勝浦雅彦のリメンバーカンヌ ③ カンヌの外れで「しまった」と叫ぶ

 写真① 泊ったホテル。遠かった。プールがありました。入らなかったけど

さて、バスはカンヌの中心地に到着しました。
開催日の前日、人もまだまばらです。

ここからカンヌライオンズ開催地である
パレ・デ・フェスティバル・エ・デ・コングレ
( Palais des Festivals et des Congrès)まではすぐそこです。

すぐさま行ってみたい気持ちをおさえて、
スーツケースを抱えているのでとりあえず、
ホテルに向かうことにしました。

ここでふと頭をよぎる、
ホテル予約をした時から微かに抱えていた不安。

「ホテルは会場からやや離れています」
という旅行会社のお姉さんの言葉。

離れていると言ったってそこまで遠くないだろう・・・。
そうタカをくくった僕が愚かでした。

タクシーに乗って、行き先のホテルを告げる。

タクシーは会場に向かって右手の海岸線をひた走ります。

元来歩くのが好きな僕は、
「毎朝、海岸沿いを歩いて会場に行くなんて優雅じゃないか・・・」
などと加山雄三ばりに呑気なことを考えていました。

しかし、タクシーは走る、走る!
いっこうに止まる気配がありません。
海岸線をモンデュー(Mandelieu)という地域まで走り、
ようやく街中へ。
一瞬、どこか遠くへ連れ去られるんじゃないか、
という危機感すら覚えました。

結局、20分近く走ってホテルへ着きました。
・・・歩けるわけない。
着いてすぐ発覚した誤算に焦る僕。
加山雄三計画は一瞬にして崩壊です。

 写真② バスの時刻表。

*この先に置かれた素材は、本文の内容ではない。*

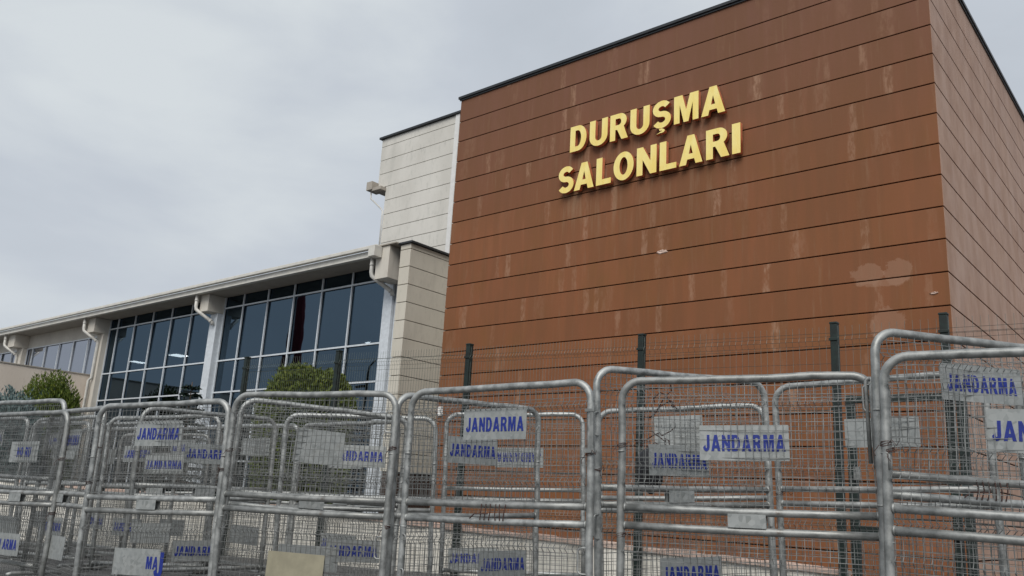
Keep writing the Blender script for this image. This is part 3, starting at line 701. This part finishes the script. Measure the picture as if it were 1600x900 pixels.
barrier('C2', 'farther steel barrier behind the MA barrier with a little far JANDARMA plate', (1.1, .72, J, 'n'), (1., LOWV, None, 'n'), 1., idx=14)
barrier('C3', 'farther barrier squarely behind the beige plate barrier, JANDARMA lettering at its middle', (1.0, D_, J, 'n'), (1.0, LOWV, J, 'n'), 1.2, idx=15)
r, add = barrier('C4', 'far steel barrier against the brown wall with an upside down JANDARMA plate', None, (.45, 2.0, J, 'n'), None, idx=16)
p = add('sign_plate', PL, (.08, .014, H-.61), (0, math.pi, 0)); o = link('lettering', txt('JANDARMA', .64, .128), p); o.location = (-.32, -.0035, -.066)
barrier('C5', 'far steel barrier with an upright bare plate, seen through the wide front barrier', (1.0, .29, None, 't'), None, None, idx=17)
barrier('C6', 'far steel barrier at the right edge with only its left corner in view', (1., D_, None, 'n'), None, None, idx=18)
barrier('D2', 'farthest steel barrier, tiny behind the second front barrier from the left', (1., D_, J, 'n'), None, None, idx=19)

ML = ['right behind the NO RU barrier at the far left edge', 'between the NO RU barrier and the MA barrier, just behind the gap',
      'deep behind the NO RU barrier, second of its crowded rows', 'deep behind the gap right of the NO RU barrier', 'far behind the join of the MA barrier and the beige plate barrier',
      'farthest behind the beige plate barrier, in line with the round hedge', 'farthest behind the MA barrier, close to the low white wall', 'farthest at the left edge, close to the low white wall']
for k in range(8):
    barrier('M%d' % k, 'mesh barrier ' + ML[k], (1.01, (U, D_)[k % 2], (J, None)[k % 3 == 1], 'n'), (1., LOWV, (None, J)[k % 2], 'n'), (None, 1.)[k % 2], group='crowded barriers behind the left front row', idx=k+1)

# dark bag and tangled wire between two barriers
bm = bmesh.new(); bmesh.ops.create_icosphere(bm, subdivisions=3, radius=.5)
for v in bm.verts:
    n = math.sin(v.co.x*9+1)*math.cos(v.co.z*11)*.10+math.sin(v.co.y*17)*.04; v.co *= 1+n; v.co.x *= .30; v.co.y *= .18; v.co.z *= .46
o = fin('plastic_bag', bm, M['bag'], None, True); o.location = (-4.62, 7.65, E+.42); tag(o, 'black plastic bag caught between barriers beside the tall hooped one', 'bag')
bm = bmesh.new(); rnd = random.Random(4)
for k in range(7):
    p = Vector((rnd.uniform(-.25, .1), 0, rnd.uniform(-.2, .2))); pts = []
    for j in range(8): pts.append(p.copy()); p += Vector((rnd.uniform(.0, .09), rnd.uniform(-.05, .05), rnd.uniform(-.06, .06)))
    tube(bm, pts, .006, 5)
o = fin('tangled_wire', bm, M['tie'], None); o.location = (-4.25, 7.1, E+.82); tag(o, 'tangle of rusty tie wire between barrier posts left of the wide front barrier', 'wire')

# ------------------------------------------------------------------ plants
def leaf(bm, p, d, s, w_, rnd):
    d = d.normalized(); q = d.cross(Vector((rnd.uniform(-1, 1), rnd.uniform(-1, 1), rnd.uniform(-1, 1))))
    if q.length < .01: return
    q.normalize(); n = d.cross(q)
    a = p; b = p+d*s*.5+q*s*w_; c = p+d*s+n*s*.12; e = p+d*s*.5-q*s*w_
    bm.faces.new([bm.verts.new(v) for v in (a, b, c, e)])
def trunk(t, h, r, par_mat):
    bm = bmesh.new(); rnd = random.Random(int(h*100)); tube(bm, [(0, 0, -.1), (.02, .01, h*.4), (-.02, .02, h)], r, 9, radii=[r, r*.8, r*.35])
    for k in range(7):
        a = rnd.uniform(0, 6.28); z = h*rnd.uniform(.35, .9); l = h*.3; tube(bm, [(0, 0, z), (math.cos(a)*l*.5, math.sin(a)*l*.5, z+l*.35), (math.cos(a)*l, math.sin(a)*l, z+l*.9)], r*.3, 6, radii=[r*.35, r*.22, r*.08])
    return fin('trunk', bm, par_mat, t, True)
def rounded(t, name, rx, ry, z0, z1, n, s, w_, mat, seed, expo=3.2, lumps=.10, up=.35):
    rnd = random.Random(seed); bm = bmesh.new(); zc, rz = (z0+z1)/2, (z1-z0)/2
    ph = [rnd.uniform(0, 6.3) for _ in range(8)]
    for i in range(n):
        d = Vector((rnd.gauss(0, 1), rnd.gauss(0, 1), rnd.gauss(0, 1))).normalized()
        k = (abs(d.x)**expo+abs(d.y)**expo+abs(d.z)**expo)**(-1/expo)
        lump = 1+lumps*(math.sin(d.x*5+ph[0])*math.sin(d.y*6+ph[1])+.8*math.sin(d.z*8+ph[2]+d.x*4)+.5*math.sin(d.x*15+ph[3])*math.sin(d.z*14+ph[4]+d.y*9))
        rr = k*lump*(1-abs(rnd.gauss(0, .07)))
        if rnd.random() < .05: rr *= 1.05
        p = Vector((d.x*rx*rr, d.y*ry*rr, zc+d.z*rz*rr))
        leaf(bm, p, d+Vector((rnd.uniform(-.8, .8), rnd.uniform(-.8, .8), rnd.uniform(-.6, .9)+up)), s*rnd.uniform(.6, 1.3), w_, rnd)
    return fin(name, bm, mat, t)
def cypress(t, rx, ry, h, nplume, mat, seed, s=.34):
    rnd = random.Random(seed); bm = bmesh.new()
    for k in range(nplume):
        a = rnd.uniform(0, 6.283); q = math.sqrt(rnd.random()); x, y = q*rx*math.cos(a), q*ry*math.sin(a)
        top = h*(math.sqrt(max(0., 1-q**2.6))*.55+.45)*rnd.uniform(.86, 1.05); bot = max(.1, top-h*.55)
        nn = 46
        for j in range(nn):
            f = j/nn; z = bot+(top-bot)*f; rad = .30*(1-f)**.7+.02; b_ = rnd.uniform(0, 6.283)
            out = Vector((math.cos(b_), math.sin(b_), 0)); p = Vector((x, y, z))+out*rad*rnd.uniform(.3, 1)+Vector((x, y, 0))*.12*f
            leaf(bm, p, out*.55+Vector((x/rx*.3, y/ry*.3, 1)), s*rnd.uniform(.5, 1.1)*(1-.4*f), .16, rnd)
    return fin('foliage', bm, mat, t)
t = thing('hedge_shrub', 'big clipped rounded green shrub in front of the glazed wing', 'shrub', (-18.05, 13.2, .75)); trunk(t, 2.6, .12, M['bark'])
rounded(t, 'foliage', 1.14, 1.0, .5, 3.05+E-.75, 34000, .095, .32, M['laurel'], 3, 3.2, .05)
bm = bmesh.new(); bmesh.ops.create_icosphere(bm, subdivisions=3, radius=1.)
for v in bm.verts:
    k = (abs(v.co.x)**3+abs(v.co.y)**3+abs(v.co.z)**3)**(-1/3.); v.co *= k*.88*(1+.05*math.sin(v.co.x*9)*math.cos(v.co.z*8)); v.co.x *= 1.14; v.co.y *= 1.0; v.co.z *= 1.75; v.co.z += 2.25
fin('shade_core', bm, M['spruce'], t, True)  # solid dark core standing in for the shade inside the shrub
t = thing('cypress_bush', 'golden green cypress bush before the pale boundary wall at the left', 'shrub', (-41.6, 16.1, .7)); trunk(t, 2.6, .14, M['bark'])
cypress(t, 1.4, 1.3, 4.55+E-.7, 620, M['juniper'], 5)
bm = bmesh.new(); bmesh.ops.create_icosphere(bm, subdivisions=3, radius=1.)
for v in bm.verts:
    v.co *= .93*(1+.07*math.sin(v.co.x*9)*math.cos(v.co.z*8)); v.co.x *= 1.25; v.co.y *= 1.08; v.co.z *= 2.55; v.co.z += 2.75
fin('shade_core', bm, M['spruce'], t, True)  # solid dark core standing in for the shade inside the shrub
t = thing('juniper_bush', 'low bluish juniper at the foot of the pale boundary wall, far left', 'shrub', (-38.3, 13.4, .6)); trunk(t, 2.0, .12, M['bark'])
cypress(t, 1.9, 1.0, 3.35+E-.6, 260, M['bluej'], 8, .36)
t = thing('spruce_tree', 'slim dark spruce tip in front of the white pillar of the glazed wing', 'tree', (-27.2, 15., .7))
HS = 3.42+E-.7
bm = bmesh.new(); tube(bm, [(0, 0, -.1), (.02, 0, HS*.5), (0, 0, HS)], .06, 8, radii=[.08, .05, .012])
rnd = random.Random(9); fo_ = bmesh.new()
z = .7
while z < HS-.05:
    f = 1-z/HS; nb = 7
    for k in range(nb):
        a = 6.283*k/nb+rnd.uniform(-.4, .4); l = (.18+1.25*f)*rnd.uniform(.8, 1.15); tipz = z-l*.12+.05
        e0 = Vector((0, 0, z)); e1 = Vector((math.cos(a)*l, math.sin(a)*l, tipz)); tube(bm, [e0, e0.lerp(e1, .6)+Vector((0, 0, .03)), e1], .012, 5, radii=[.018, .012, .004])
        nn = int(20+l*42)
        for j in range(nn):
            q = e0.lerp(e1, rnd.uniform(.15, 1)); leaf(fo_, q, (e1-e0).normalized()+Vector((rnd.uniform(-.9, .9), rnd.uniform(-.9, .9), rnd.uniform(-.6, .4))), .15*rnd.uniform(.6, 1.2), .22, rnd)
    z += .24
fin('trunk', bm, M['bark'], t, True); fin('foliage', fo_, M['spruce'], t)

本数少なっ!

気を取り直して、
部屋に荷物を置いて再び中心部に向かうことにしました。
フロントで聞くと、中心部まではバスが出ている様子。

バス亭を探して時刻表を見ると・・・、
一時間に2、3本しかない!しかも、20時台が終バス!

はい、毎日帰りはタクシー確定です。
二つ目の誤算に打ちひしがれる僕。

思い起こせばかつてヤングカンヌで来た時は、
中心部の鉄道駅の近くの
モノプリ(MONOPRIX)というスーパーの隣のホテルで、
会場まで歩いて5、6分くらい。

その感覚で、カンヌのホテルは会場に近いもの、
と勝手に思い込んでいた節がありました。
(直前に予約したので、取れなかったという事情もありますが)

これからカンヌに自力で行かれる方は、
絶対に会場に近いホテル、もしくはアパートメントを
おすすめします。

さて、初日は20時間以上の移動の疲労もあり、
ホテルに帰ってさっさと寝てしまいました。

 写真③ カンヌで唯一まともなスーパーモノプリ。コンビニなどは無いので重宝します

翌朝、ホテルの周囲の海岸線を軽くジョギング。
コートダジュールは湿気が少なく、汗をかいても
ベタッとしません。これは気持ちいい。

海外出張でも必ずジョギングシューズを持っていく僕は、
この「現地を自分の足で走る」という行為をものすごく
大事にしています。
これにより、その国の空気と自分のリズムをチューニングする
わけです。

 写真④ 会場前。いよいよ開幕です

ちょっとテンションが上がったところで、
バスに揺られて(ちなみに片道1ユーロ)会場に到着、
日本で事前に情報交換していたフロンテッジの方々と
待ち合わせ。

英語が出来るクリエーティブ秘書の八木さんに、
会場登録の手伝いをしてもらおうという魂胆です。

お決まりの会場前で写真をパチリとしたあと、
いざ、登録というときに、重大なことを思い出しました。

「あれ、確か登録には、パスポートが必要・・・?」

はい、三つ目の誤算です。

かくしてまたもやバスに乗って、
遠いホテルまで戻って、また会場に帰ってくる、
という心が折れそうなタイムロスをこうむりました。

ホントにホテルは会場に近いほうがいいです。
・・・ホントに、ホントに。

結局、会場登録を自力でやることになり、
つつがなく30万近い登録費を払って、
パスをもらいました。
(事前にWEBでもできるようなので、そっちのほうが楽かも)

パスをもらった後に、ドサッとプログラムとか、
冊子とかをもらうので、
ホテルが近ければ荷物を置きに帰ることもできます。

だからホテルは会場に・・・、もういいか。

何度「しまった」と叫んだかわからない、
登録までの道のりを経て、
僕のカンヌは始まったのでした。